Super Stardust Delta Review
Binary domain.
Fire and ice. Move and shoot. Life and death. Super Stardust Delta is a game about absolutes. It isn't concerned with grey areas or depth, but this score-attack twin-stick shooter uses its simplicity to its advantage.
As was the case with previous Super Stardust titles, you control a ship orbiting a spherical force field surrounding a planet. Hazardous asteroids made of fire and ice rain down from above, and it's your job to melt and shatter mother nature's wayward minerals and rack up a high score in the process.
The colour-coded opposition is only vulnerable to one of your two main weapons, so you fight fire with fire and ice with ice. (Shouldn't that be the other way around?) Fans of Super Stardust HD will notice that the generic grey third variant of rock and its counter beam have been excised, but this only streamlines the action and makes weapon switching much more instinctive. This is a clear binary language that becomes second nature in all of two seconds.
While the mechanics remain the same throughout, there's a wealth of power-ups and score multipliers ensuring that nearly every second is a celebration of being alive. Once blown to smithereens, obstacles leave behind green stardust that can be scooped up for extra points. Several asteroids contain green ore that leave power-ups behind, too. Sometimes these enhance your firepower (or ice-power), extend your boost meter, add bonus points, or allot extra special attacks like bombs for when you're in a tight spot.

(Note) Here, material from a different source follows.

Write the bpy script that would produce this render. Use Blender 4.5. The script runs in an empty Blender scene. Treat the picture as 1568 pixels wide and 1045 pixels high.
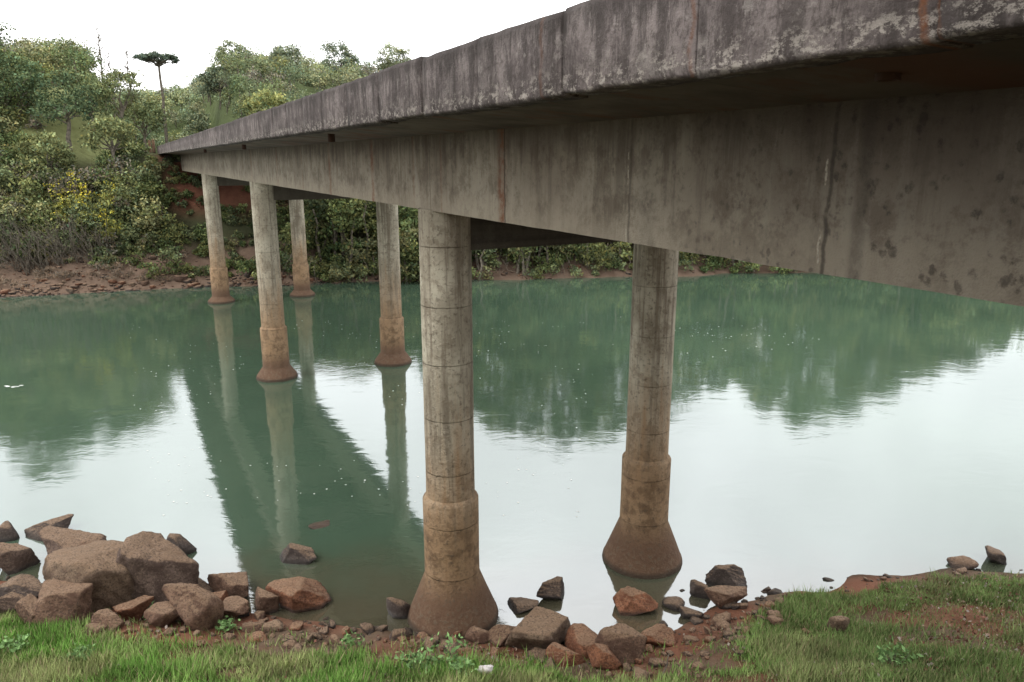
import bpy, bmesh, math, random
import numpy as np
from mathutils import Vector, noise
rng=np.random.default_rng(7); random.seed(7)
D=bpy.data; SC=bpy.context.scene
H=9.0
# ------------------------------------------------------------ helpers
TAB=rng.random((256,256))
def vn(x,y):
    x=np.asarray(x,float);y=np.asarray(y,float)
    xi=np.floor(x).astype(int);yi=np.floor(y).astype(int);fx=x-xi;fy=y-yi
    fx=fx*fx*(3-2*fx);fy=fy*fy*(3-2*fy)
    g=lambda a,b:TAB[a&255,b&255]
    return (g(xi,yi)*(1-fx)+g(xi+1,yi)*fx)*(1-fy)+(g(xi,yi+1)*(1-fx)+g(xi+1,yi+1)*fx)*fy
def fbm(x,y,o=4):
    s=0;a=.5
    for i in range(o): s=s+a*(vn(x*2**i+17*i,y*2**i+31*i)-.5);a*=.5
    return s
def sst(a,b,x):
    t=np.clip((x-a)/(b-a),0,1);return t*t*(3-2*t)
def mesh_np(name,V,F,cols=None,mats=(),midx=None,smooth=False,parent=None):
    V=np.asarray(V,np.float32);F=np.asarray(F,np.int32)
    me=D.meshes.new(name);me.vertices.add(len(V));me.vertices.foreach_set('co',V.ravel())
    n,k=F.shape
    me.loops.add(n*k);me.loops.foreach_set('vertex_index',F.ravel())
    me.polygons.add(n);me.polygons.foreach_set('loop_start',np.arange(n,dtype=np.int32)*k)
    if midx is not None: me.polygons.foreach_set('material_index',np.asarray(midx,np.int32))
    me.update(calc_edges=True)
    if cols is not None:
        a=me.attributes.new('Col','FLOAT_COLOR','POINT')
        c=np.ones((len(V),4),np.float32);c[:,:3]=cols;a.data.foreach_set('color',c.ravel())
    if smooth: me.polygons.foreach_set('use_smooth',np.ones(n,bool))
    for m in mats: me.materials.append(m)
    o=D.objects.new(name,me);SC.collection.objects.link(o)
    if parent: o.parent=parent
    return o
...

Super Stardust Delta isn't a complex game, but the beauty lies in its elegance. Cruising around a globe makes it easy to keep track of where hazards are, as there are no blind corners (or corners period) where deadly objects will wander in from off-screen. Enemy spawns are gracefully handled by lasers telegraphing where they will appear, so there's never a fear of them crashing down on you without warning.
The two main weapons consist of a napalm beam that resembles the Ghostbusters' Proton Stream and a gun that launches a spread of ice crystals. Both remain incredibly destructive. Spin in a circle with the former and watch your laser whip demolish nearly half the hemisphere. You're at once extraordinarily powerful yet woefully vulnerable, with death surrounding you at every angle in the form of a one-hit kill that'll reset your score multiplier.

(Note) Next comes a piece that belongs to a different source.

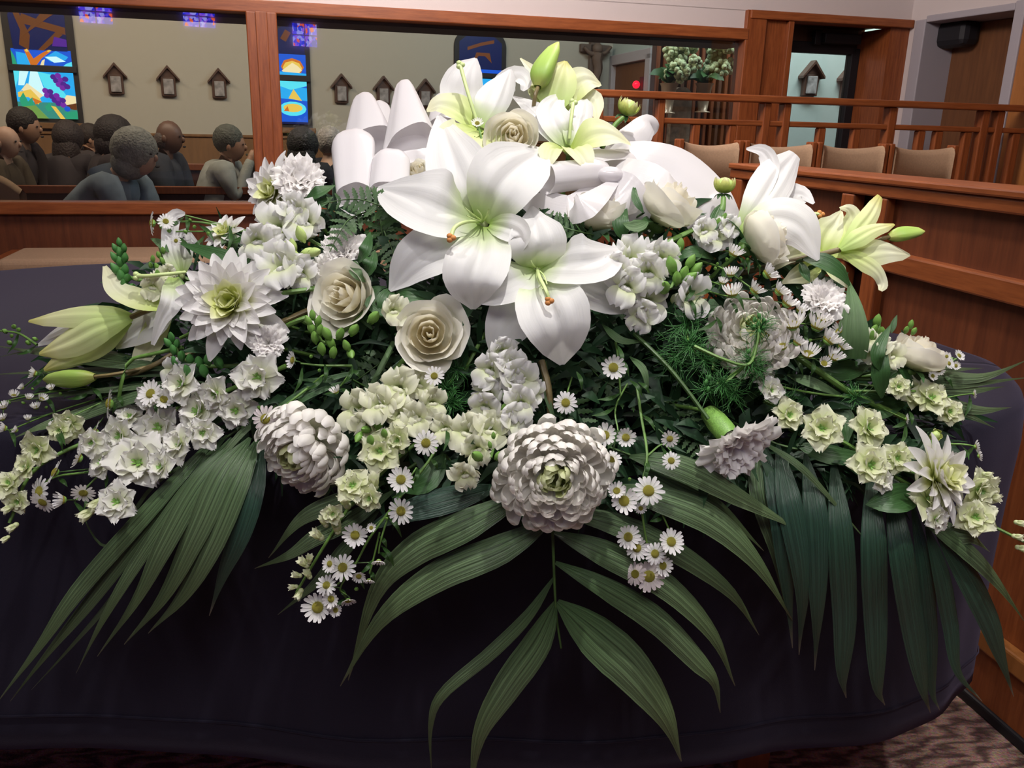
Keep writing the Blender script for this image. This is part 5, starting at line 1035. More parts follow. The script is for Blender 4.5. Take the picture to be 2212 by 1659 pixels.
snap('green spike of snapdragon buds rising at the far left', [(360, 600, .02), (300, 605, .0), (262, 580, .0), (258, 518, .0)], [(330, 620, 28)], [(258, 523, 11, 0, 1), (248, 535, 11, -.3, 1), (268, 535, 11, .3, 1), (258, 545, 13, 0, 1), (247, 555, 13, -.4, .9), (270, 556, 13, .4, .9), (259, 566, 14, 0, 1), (248, 580, 15, -.4, .9), (270, 582, 15, .4, .9), (262, 596, 16, 0, .9), (268, 612, 14, .2, .6), (285, 620, 14, .5, .3), (275, 600, 14, .5, .5)], 'snapy', 'gbudd')
snap('small green bud spray behind the left lily', [(400, 620, .04), (360, 570, .03), (345, 535, .03)], [(345, 605, 24), (365, 590, 22)], [(330, 558, 9), (342, 550, 9), (352, 540, 9), (338, 575, 9), (325, 572, 8), (350, 562, 9), (340, 590, 10)], 'snapy')
snap('green snapdragon bud cluster below the left rose', [(820, 640, .05), (760, 700, .03), (700, 740, .02), (680, 690, .0)], [(850, 672, 34, .6, .3)], [(675, 680, 13, 0, 1), (666, 692, 13, -.4, 1), (688, 692, 13, .4, 1), (672, 708, 15, -.2, .9), (692, 712, 15, .3, .8), (680, 728, 16, 0, .8), (705, 720, 18), (712, 738, 18), (695, 752, 17), (735, 720, 17, .4, .7), (765, 712, 18, .6, .6), (748, 745, 15), (758, 765, 16, .3, -.5), (720, 760, 16), (808, 685, 20, .6, .5)], 'snapy')
snap('dark green snapdragon bud tip under the left dahlia', [(520, 790, .05), (440, 790, .02), (390, 770, .0), (372, 725, .0)], [(380, 800, 34, -.3, 0)], [(370, 728, 13, 0, 1), (362, 740, 13, -.4, .8), (382, 742, 13, .4, .8), (374, 755, 14, 0, .8), (392, 768, 15), (378, 780, 15), (410, 775, 15), (430, 782, 17), (450, 775, 17), (470, 780, 18), (440, 800, 18), (405, 800, 16)], 'snap', 'gbudd')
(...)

New to this version is Delta Mode. Here, you have three kinds of special attacks; shake the Vita to ignite the standard bomb, tap the screen where you want to launch a flurry of missiles, or tap the rear touch pad to deploy a black hole. The latter two strikes are certainly impressive from a visual standpoint, but I remain unconvinced they're any more useful than the tried-and-true bomb.

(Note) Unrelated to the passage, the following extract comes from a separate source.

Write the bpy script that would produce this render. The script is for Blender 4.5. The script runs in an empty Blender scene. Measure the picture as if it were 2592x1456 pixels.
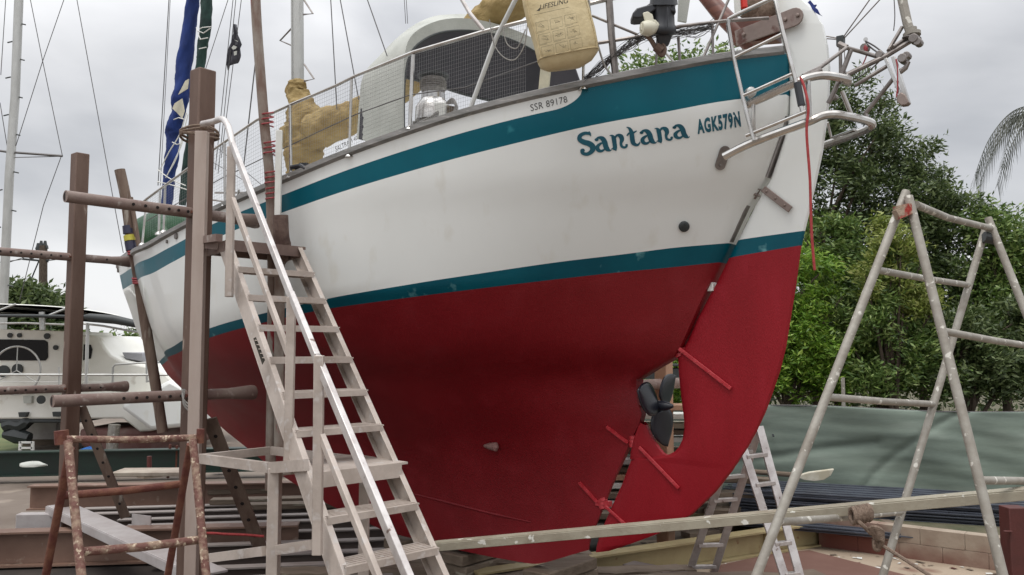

All three of these attacks come from the same stock, so it's easy to ignore whichever specials you don't fancy. It's also worth noting that controls are entirely customisable, so if you don't care for the motion controls, you can map all these specials to the face buttons.
The other additions to Delta Mode are the ability to look up or down by tilting the system, and that boosting now occurs in slow-motion. The former can be disabled for players who don't want to be mindful of how they're holding their Vitas, while the latter is only mildly useful. None of these features add much to the experience, but they're all optional, so they don't detract either. Purists who wish to forgo the Vita-centric bonuses can play in Pure Mode with no motion control or slow-motion, and the only special weapon type is bombs.
There are a few new mini-games as well. Crush has you destroy asteroids by pinching them between the touch screen and rear touch pad, Disc Slide tasks you with rolling a blue saucer around with tilt controls, avoiding red obstacles, while Orbit Bomber is about shooting down foes by aiming with the gyroscope. While a decent showcase for the system's unique capabilities, these are too lightweight to occupy players for the long haul.
Super Stardust Delta doesn't deliver anything entirely new, but it's a refined variant of one of the best twin-stick shooters around that can now be played on the go. New modes, abilities and mini-games may not add much, but they don't need to. Competing with friends for a high score remains as enticing as ever, while the intuitive, minimalist design and shimmering cosmic chaos render Super Stardust Delta a dazzling intergalactic dust-up.